Money doesn't buy happiness
Monica Crowe, Reporter
11-02-2009

Imagine hitting the Powerball and winning a million dollars or more. Suddenly it seems like everything in the world is right and nothing can go wrong. But this brief moment of elation could be the proverbial calm before the storm. It is said that winning big in the lottery is as likely as a person being hit by lightning.

Lottery winners could be the luckiest people on Earth, or they could be the most cursed. Stories of ill-fated lottery winners give credence to the old adage “Be careful what you wish for.” Almost everyone has heard of the curse of the lottery winner. Superstitions aside, story after story reveals that many lottery winners fall hard from the height of their fortune.


A quick search on the Internet about the curse of the lottery will uncover plenty of stories about people who have lost friends, family and their entire winnings. Often they end up in more debt than they were in before they won.

Take Jack Whitaker for example, who won an enviable $315 million from the Powerball lottery. Following several unfortunate occurrences, Whitaker has said he believes the Powerball win has been a curse on his family. After winning the money a storm of publicity hit, and family, friends and strangers clambered for handouts.

A charitable man, Whitaker complied with many, giving a total of $50 million in houses and cash. But no matter how much he gave, people kept asking for more. Suddenly his construction business was hit with several lawsuits totaling $3 million in lawyer’s fees alone.

Whitaker eventually alienated himself from friends and the community. Meanwhile, the man, a doting grandfather, lavished his teenage granddaughter with four cars and a $2,000 a week allowance. These excesses instigated and aided the girl in an all consuming drug addiction. Two years after Whitaker won the Powerball, his beloved granddaughter went missing. She was found dead two weeks later. The cause of death was unknown, but Whitaker attributes her demise to his winnings. In 2004, he was sued by an Atlantic City casino for allegedly writing bad checks from a closed bank account.

There are two obvious lessons to be learned from this story. One is that excess in the wrong hands can be tragic. And the other is that greed is probably at the top of the list of woes a lottery winner faces.

Money makes people do crazy things. One of the most shocking examples of greed is the story of Jeffery Dampier, a $20 million winner who was kidnapped and murdered by his sister-in-law. Then there’s William “Bud” Post, who won $16.2 million.

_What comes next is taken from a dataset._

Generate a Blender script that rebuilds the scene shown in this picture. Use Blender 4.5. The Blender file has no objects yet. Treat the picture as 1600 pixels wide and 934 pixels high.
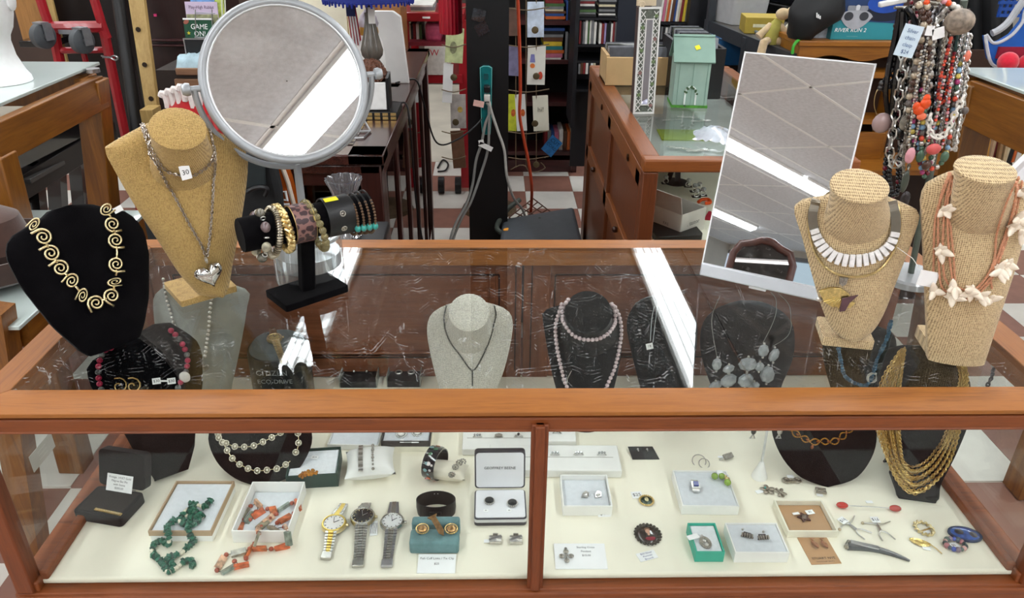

His girlfriend sued him for a share of the loot and his brother hired a hit man to murder him. Whitaker himself was drugged by a stranger in a public place, and then $2,000 in cash was stolen from his truck.

People seem to think money solves everything, but once they have it their problems are still there and are often amplified. Those who were poor before their winnings will become poor again as they squander their money away.

And those who were unhappy before the money will be unhappy when they have riches.
A sudden windfall sounds like the best thing that could happen to a person, but a huge financial winning can quickly become a troublesome and even ruinous burden. Whoever first said that money is the root of all evil was probably a lottery winner.